--- Start of MATERIAL TO PROCESS ---
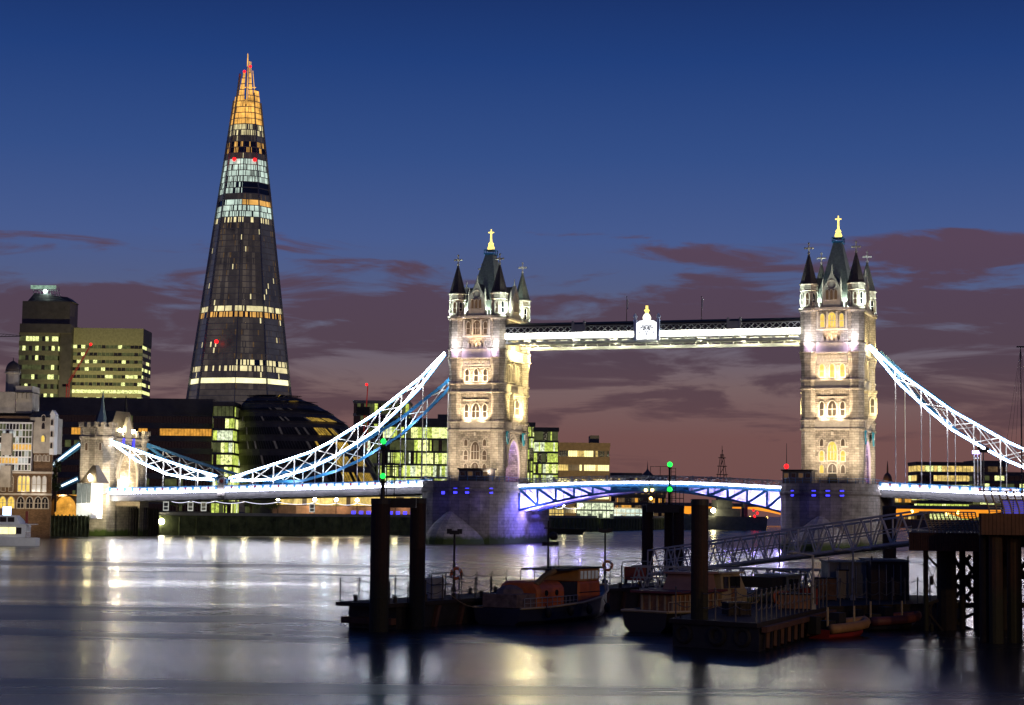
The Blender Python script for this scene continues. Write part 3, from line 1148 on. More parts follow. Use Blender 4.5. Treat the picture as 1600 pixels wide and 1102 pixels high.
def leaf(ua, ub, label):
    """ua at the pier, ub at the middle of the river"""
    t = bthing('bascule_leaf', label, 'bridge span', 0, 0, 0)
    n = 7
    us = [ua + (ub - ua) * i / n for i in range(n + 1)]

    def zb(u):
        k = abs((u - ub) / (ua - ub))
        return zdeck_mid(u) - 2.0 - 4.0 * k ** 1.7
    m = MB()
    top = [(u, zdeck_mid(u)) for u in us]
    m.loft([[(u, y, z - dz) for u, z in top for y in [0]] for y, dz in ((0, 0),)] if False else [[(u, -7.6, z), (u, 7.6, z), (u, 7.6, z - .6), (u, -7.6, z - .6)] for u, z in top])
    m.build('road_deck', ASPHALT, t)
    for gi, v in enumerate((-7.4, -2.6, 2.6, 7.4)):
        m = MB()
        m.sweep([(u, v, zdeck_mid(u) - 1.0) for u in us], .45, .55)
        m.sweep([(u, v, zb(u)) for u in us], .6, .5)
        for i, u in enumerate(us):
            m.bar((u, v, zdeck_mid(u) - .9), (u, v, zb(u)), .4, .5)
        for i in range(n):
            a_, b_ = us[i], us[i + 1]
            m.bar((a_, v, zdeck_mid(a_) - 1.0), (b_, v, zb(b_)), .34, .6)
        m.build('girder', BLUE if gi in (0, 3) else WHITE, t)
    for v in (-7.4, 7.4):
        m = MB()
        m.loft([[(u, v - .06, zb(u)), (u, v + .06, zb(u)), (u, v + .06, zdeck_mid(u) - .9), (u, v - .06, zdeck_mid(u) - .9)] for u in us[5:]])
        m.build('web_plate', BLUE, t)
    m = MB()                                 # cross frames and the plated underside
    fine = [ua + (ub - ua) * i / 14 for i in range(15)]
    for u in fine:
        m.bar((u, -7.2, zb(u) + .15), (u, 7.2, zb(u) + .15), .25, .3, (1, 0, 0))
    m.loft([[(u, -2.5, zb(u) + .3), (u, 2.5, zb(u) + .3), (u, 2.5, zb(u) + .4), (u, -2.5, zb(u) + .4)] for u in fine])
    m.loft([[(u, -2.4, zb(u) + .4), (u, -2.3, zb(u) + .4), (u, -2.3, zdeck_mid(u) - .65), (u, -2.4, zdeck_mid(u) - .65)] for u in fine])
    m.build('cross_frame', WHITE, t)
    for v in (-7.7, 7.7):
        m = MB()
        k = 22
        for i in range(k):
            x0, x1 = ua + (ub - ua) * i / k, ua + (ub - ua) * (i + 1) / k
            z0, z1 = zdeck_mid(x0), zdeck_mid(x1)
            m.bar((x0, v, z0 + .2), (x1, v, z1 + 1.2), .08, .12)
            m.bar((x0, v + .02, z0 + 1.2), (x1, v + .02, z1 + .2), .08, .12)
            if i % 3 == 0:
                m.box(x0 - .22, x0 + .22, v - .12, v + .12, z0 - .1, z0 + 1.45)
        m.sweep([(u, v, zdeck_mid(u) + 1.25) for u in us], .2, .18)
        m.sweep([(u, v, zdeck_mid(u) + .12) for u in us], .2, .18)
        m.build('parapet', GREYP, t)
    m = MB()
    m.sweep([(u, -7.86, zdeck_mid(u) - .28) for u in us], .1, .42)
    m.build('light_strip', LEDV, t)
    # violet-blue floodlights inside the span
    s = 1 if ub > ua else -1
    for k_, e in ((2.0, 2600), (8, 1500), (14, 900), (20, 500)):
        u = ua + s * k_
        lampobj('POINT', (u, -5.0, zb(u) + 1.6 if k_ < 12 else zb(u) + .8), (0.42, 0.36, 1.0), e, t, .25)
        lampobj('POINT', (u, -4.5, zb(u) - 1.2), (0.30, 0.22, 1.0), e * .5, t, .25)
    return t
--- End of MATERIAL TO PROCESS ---
--- Start of MATERIAL TO PROCESS ---
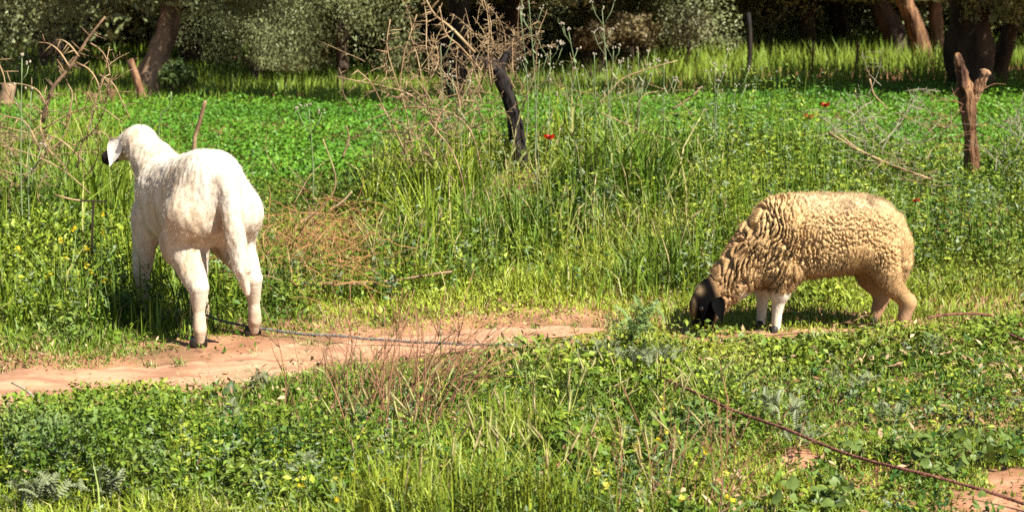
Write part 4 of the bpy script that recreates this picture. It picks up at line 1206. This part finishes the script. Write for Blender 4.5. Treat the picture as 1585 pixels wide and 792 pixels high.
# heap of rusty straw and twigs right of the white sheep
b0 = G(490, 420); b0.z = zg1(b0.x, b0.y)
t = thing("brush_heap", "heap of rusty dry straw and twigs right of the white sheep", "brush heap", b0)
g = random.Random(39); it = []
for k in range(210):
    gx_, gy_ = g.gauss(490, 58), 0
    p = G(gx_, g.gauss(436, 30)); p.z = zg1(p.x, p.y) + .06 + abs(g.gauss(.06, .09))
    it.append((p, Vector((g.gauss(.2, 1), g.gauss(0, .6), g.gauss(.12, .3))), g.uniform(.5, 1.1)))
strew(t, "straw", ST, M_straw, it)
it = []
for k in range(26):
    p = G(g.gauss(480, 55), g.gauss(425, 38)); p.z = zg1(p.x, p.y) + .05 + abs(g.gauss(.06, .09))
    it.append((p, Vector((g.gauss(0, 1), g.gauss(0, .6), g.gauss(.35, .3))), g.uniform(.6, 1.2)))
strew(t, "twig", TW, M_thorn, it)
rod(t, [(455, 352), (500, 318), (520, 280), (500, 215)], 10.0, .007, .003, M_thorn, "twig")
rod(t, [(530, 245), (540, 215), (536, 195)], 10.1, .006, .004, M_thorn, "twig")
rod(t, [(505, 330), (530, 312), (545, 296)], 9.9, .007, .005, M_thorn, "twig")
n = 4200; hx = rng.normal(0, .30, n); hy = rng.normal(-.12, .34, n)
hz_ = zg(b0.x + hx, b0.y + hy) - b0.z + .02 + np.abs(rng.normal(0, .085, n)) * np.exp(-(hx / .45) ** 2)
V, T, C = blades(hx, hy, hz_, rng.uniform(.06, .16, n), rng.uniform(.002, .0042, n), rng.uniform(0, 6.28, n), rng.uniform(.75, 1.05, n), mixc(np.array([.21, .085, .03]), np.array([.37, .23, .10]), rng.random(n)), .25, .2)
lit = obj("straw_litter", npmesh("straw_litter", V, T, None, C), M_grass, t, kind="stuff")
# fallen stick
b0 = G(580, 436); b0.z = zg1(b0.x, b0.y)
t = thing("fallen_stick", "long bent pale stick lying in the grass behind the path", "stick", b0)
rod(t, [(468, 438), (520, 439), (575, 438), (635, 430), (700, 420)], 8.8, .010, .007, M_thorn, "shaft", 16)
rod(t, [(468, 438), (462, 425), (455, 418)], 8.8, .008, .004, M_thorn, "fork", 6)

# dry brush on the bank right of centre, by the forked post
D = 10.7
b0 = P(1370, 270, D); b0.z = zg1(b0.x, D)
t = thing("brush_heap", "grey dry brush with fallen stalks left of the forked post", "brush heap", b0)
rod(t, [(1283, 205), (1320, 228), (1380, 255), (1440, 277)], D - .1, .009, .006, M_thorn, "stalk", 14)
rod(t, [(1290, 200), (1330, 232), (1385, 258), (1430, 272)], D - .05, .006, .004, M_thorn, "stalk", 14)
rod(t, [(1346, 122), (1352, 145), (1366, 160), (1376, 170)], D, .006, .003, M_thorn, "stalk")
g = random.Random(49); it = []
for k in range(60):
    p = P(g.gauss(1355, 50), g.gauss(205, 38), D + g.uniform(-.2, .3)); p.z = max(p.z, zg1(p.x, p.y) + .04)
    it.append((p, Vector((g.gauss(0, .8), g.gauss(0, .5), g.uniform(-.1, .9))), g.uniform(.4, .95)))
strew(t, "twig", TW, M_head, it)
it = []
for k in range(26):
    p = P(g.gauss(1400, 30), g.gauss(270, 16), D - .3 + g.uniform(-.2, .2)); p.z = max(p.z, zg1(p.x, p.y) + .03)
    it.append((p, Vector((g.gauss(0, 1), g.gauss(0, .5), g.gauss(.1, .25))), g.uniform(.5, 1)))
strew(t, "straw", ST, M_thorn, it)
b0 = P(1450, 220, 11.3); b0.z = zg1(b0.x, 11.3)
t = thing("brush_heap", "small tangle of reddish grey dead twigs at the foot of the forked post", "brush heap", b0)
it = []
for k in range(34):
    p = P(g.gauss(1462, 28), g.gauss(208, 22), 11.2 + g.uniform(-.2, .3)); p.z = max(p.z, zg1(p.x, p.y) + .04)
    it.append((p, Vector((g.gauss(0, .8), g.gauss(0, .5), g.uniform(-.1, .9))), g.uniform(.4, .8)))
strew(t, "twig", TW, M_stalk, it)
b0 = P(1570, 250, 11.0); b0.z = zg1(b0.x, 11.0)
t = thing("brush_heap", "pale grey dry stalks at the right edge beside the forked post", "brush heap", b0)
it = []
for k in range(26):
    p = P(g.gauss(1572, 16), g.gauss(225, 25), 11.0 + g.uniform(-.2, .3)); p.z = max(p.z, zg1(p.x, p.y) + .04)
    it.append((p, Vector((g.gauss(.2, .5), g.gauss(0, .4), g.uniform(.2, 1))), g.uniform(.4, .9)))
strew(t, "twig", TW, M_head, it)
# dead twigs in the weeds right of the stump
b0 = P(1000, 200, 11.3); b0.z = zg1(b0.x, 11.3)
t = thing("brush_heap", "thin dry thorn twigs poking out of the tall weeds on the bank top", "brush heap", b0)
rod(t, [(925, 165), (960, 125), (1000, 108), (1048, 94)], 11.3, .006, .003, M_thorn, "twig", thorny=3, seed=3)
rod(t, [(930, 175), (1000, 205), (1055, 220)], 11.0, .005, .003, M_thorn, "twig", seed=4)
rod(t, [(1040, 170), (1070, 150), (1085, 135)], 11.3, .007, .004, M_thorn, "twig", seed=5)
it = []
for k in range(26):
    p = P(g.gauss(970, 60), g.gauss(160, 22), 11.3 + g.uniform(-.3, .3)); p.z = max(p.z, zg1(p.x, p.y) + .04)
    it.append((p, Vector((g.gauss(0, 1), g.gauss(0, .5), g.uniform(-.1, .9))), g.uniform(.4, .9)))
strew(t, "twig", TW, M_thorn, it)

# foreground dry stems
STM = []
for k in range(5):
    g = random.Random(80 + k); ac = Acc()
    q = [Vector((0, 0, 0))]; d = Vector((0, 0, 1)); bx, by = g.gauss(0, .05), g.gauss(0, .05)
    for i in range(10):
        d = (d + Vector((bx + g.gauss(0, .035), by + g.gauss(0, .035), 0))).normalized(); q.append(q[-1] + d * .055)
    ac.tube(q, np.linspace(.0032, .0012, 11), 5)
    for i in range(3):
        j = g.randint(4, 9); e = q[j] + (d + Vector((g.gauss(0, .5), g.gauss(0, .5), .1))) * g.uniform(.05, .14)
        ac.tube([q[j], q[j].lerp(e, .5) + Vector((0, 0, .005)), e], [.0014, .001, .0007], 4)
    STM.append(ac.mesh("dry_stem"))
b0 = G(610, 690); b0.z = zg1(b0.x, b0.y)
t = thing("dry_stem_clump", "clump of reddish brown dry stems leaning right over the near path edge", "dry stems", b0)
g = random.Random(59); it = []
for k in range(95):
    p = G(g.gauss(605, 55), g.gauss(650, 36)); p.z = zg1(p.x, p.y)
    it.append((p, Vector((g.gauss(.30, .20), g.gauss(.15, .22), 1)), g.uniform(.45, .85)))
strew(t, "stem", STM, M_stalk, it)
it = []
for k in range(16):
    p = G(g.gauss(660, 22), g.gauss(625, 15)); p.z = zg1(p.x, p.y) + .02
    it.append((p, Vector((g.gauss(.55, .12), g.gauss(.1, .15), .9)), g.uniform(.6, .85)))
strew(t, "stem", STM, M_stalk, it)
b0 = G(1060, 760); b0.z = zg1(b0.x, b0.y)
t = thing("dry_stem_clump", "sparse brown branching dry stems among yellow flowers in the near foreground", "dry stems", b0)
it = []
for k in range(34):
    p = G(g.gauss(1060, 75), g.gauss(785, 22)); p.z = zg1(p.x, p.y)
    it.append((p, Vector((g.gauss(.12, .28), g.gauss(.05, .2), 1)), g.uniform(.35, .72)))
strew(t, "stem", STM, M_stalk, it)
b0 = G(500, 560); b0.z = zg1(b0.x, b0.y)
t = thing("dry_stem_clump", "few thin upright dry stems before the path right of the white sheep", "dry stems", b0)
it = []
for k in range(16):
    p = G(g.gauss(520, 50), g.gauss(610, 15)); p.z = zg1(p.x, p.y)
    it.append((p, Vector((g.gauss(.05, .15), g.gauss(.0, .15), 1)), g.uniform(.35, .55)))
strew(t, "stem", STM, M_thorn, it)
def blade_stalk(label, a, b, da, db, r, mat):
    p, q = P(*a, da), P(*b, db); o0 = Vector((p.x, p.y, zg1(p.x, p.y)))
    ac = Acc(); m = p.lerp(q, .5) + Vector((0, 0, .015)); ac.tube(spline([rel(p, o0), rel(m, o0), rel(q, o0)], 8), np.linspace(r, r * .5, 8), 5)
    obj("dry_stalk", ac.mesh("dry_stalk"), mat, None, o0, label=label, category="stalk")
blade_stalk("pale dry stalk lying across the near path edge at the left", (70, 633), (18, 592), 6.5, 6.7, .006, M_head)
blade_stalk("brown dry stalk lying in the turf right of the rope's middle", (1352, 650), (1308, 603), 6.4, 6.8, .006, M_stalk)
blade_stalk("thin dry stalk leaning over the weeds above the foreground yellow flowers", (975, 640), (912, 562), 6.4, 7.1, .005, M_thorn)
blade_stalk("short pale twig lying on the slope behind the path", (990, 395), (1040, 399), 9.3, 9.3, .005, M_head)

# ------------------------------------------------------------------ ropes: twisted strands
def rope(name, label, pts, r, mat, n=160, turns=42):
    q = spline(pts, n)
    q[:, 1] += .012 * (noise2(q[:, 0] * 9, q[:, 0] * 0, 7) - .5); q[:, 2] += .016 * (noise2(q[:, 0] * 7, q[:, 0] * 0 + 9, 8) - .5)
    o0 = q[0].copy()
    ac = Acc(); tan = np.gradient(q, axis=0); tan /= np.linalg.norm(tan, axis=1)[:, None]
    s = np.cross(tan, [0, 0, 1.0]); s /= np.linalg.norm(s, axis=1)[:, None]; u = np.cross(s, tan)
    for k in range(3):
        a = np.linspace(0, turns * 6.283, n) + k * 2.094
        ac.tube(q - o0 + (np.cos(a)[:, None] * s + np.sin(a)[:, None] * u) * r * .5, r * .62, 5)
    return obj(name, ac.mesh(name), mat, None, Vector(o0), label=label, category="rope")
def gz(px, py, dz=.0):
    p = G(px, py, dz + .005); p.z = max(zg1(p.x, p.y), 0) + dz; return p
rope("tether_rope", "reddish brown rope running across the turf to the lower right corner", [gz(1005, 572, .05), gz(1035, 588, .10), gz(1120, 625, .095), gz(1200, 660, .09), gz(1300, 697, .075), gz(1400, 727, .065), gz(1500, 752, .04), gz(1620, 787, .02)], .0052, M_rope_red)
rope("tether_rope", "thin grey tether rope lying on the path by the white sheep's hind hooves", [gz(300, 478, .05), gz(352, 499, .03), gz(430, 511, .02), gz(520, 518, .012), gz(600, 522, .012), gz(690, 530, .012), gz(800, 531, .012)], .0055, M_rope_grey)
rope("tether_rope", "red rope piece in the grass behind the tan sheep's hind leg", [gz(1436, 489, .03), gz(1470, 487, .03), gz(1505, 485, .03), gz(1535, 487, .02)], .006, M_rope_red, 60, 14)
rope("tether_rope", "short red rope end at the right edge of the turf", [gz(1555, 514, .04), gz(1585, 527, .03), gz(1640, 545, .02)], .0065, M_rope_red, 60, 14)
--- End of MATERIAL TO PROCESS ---
--- Start of MATERIAL TO PROCESS ---
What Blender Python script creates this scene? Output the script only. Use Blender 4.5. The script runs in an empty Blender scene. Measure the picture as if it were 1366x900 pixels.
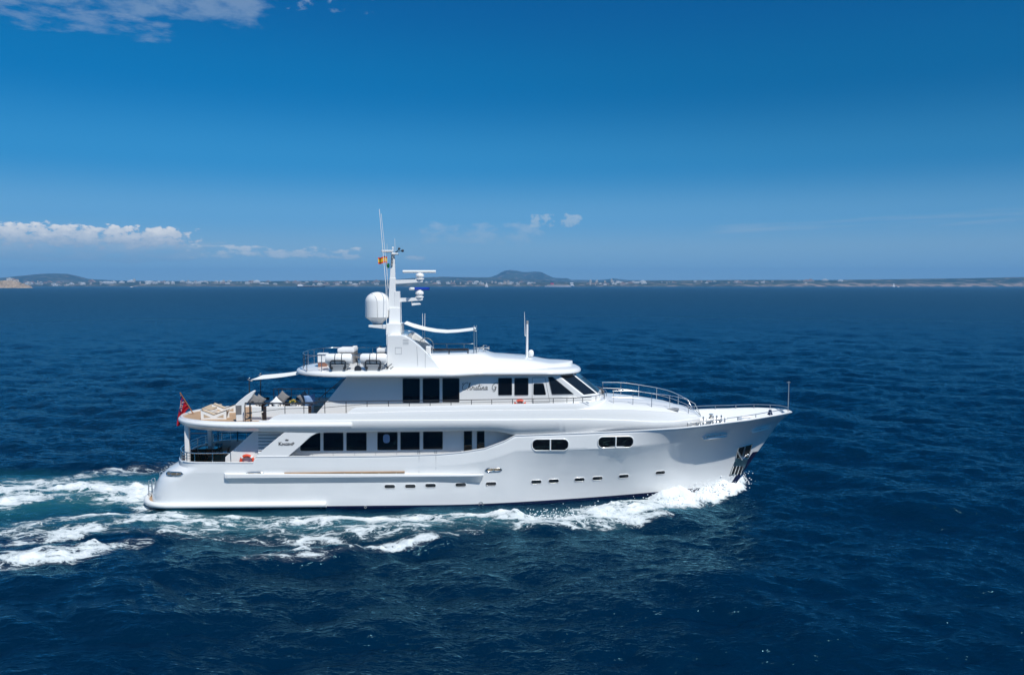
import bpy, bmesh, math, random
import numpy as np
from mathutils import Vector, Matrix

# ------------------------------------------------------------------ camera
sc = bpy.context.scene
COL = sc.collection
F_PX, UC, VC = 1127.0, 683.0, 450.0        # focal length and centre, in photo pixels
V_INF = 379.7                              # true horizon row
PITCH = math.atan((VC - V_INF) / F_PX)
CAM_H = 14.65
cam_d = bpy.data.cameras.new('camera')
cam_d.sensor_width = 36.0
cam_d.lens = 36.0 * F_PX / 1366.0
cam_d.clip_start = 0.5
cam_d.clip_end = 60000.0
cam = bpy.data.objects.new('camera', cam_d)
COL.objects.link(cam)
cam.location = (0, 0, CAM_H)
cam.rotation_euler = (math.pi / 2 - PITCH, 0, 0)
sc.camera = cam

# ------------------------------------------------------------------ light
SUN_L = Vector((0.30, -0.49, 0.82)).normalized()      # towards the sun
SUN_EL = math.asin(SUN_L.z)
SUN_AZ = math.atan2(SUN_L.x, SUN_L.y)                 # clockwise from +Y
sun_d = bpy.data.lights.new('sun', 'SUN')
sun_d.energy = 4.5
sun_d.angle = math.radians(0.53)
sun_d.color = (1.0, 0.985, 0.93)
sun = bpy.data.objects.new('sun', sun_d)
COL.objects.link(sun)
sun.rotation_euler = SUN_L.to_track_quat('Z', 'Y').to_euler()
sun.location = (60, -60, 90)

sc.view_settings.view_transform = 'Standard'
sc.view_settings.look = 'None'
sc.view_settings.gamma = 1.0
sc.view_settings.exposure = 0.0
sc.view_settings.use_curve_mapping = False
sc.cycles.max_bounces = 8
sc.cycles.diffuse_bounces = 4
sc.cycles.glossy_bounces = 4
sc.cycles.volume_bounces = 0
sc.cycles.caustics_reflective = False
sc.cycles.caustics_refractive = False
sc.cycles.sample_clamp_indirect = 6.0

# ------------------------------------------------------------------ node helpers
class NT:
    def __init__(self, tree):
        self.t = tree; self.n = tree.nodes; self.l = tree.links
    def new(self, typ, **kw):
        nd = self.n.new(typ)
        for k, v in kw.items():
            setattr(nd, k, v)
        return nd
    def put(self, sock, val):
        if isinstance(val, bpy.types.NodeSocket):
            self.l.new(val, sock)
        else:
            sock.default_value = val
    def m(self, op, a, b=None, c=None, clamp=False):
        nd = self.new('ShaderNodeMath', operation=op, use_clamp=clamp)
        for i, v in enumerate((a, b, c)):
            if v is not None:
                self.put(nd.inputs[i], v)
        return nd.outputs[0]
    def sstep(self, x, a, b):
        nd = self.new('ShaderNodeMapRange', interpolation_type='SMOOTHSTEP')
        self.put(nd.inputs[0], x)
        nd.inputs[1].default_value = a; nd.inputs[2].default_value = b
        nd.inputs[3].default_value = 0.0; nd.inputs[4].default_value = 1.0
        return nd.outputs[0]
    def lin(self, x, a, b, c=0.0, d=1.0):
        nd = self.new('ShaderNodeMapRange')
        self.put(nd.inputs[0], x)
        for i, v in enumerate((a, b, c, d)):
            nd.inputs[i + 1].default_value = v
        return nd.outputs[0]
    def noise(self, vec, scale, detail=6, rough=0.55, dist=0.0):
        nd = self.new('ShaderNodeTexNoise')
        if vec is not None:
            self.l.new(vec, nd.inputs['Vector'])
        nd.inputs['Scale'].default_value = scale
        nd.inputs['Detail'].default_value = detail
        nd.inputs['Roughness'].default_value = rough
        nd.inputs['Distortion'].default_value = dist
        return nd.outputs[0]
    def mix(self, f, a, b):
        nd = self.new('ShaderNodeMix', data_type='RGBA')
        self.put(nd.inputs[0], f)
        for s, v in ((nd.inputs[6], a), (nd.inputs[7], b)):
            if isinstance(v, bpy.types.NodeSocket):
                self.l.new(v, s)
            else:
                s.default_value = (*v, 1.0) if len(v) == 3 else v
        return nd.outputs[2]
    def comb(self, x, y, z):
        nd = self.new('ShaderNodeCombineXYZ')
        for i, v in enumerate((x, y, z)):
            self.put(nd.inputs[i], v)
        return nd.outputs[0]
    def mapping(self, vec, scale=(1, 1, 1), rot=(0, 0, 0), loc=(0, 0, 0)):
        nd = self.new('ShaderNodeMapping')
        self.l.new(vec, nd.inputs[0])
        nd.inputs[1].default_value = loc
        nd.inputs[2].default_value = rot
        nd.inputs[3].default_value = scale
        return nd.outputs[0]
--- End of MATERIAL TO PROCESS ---
◆ TO BE DONE
Look above for the line with "What Blender Python", then print it and each line after it down to and including the line with "sun.location = (60, -60, 90)". Leave out the pictures and keep the wording exact.

◆ IN RESPONSE
What Blender Python script creates this scene? Output the script only. Use Blender 4.5. The script runs in an empty Blender scene. Measure the picture as if it were 1366x900 pixels.
import bpy, bmesh, math, random
import numpy as np
from mathutils import Vector, Matrix

# ------------------------------------------------------------------ camera
sc = bpy.context.scene
COL = sc.collection
F_PX, UC, VC = 1127.0, 683.0, 450.0        # focal length and centre, in photo pixels
V_INF = 379.7                              # true horizon row
PITCH = math.atan((VC - V_INF) / F_PX)
CAM_H = 14.65
cam_d = bpy.data.cameras.new('camera')
cam_d.sensor_width = 36.0
cam_d.lens = 36.0 * F_PX / 1366.0
cam_d.clip_start = 0.5
cam_d.clip_end = 60000.0
cam = bpy.data.objects.new('camera', cam_d)
COL.objects.link(cam)
cam.location = (0, 0, CAM_H)
cam.rotation_euler = (math.pi / 2 - PITCH, 0, 0)
sc.camera = cam

# ------------------------------------------------------------------ light
SUN_L = Vector((0.30, -0.49, 0.82)).normalized()      # towards the sun
SUN_EL = math.asin(SUN_L.z)
SUN_AZ = math.atan2(SUN_L.x, SUN_L.y)                 # clockwise from +Y
sun_d = bpy.data.lights.new('sun', 'SUN')
sun_d.energy = 4.5
sun_d.angle = math.radians(0.53)
sun_d.color = (1.0, 0.985, 0.93)
sun = bpy.data.objects.new('sun', sun_d)
COL.objects.link(sun)
sun.rotation_euler = SUN_L.to_track_quat('Z', 'Y').to_euler()
sun.location = (60, -60, 90)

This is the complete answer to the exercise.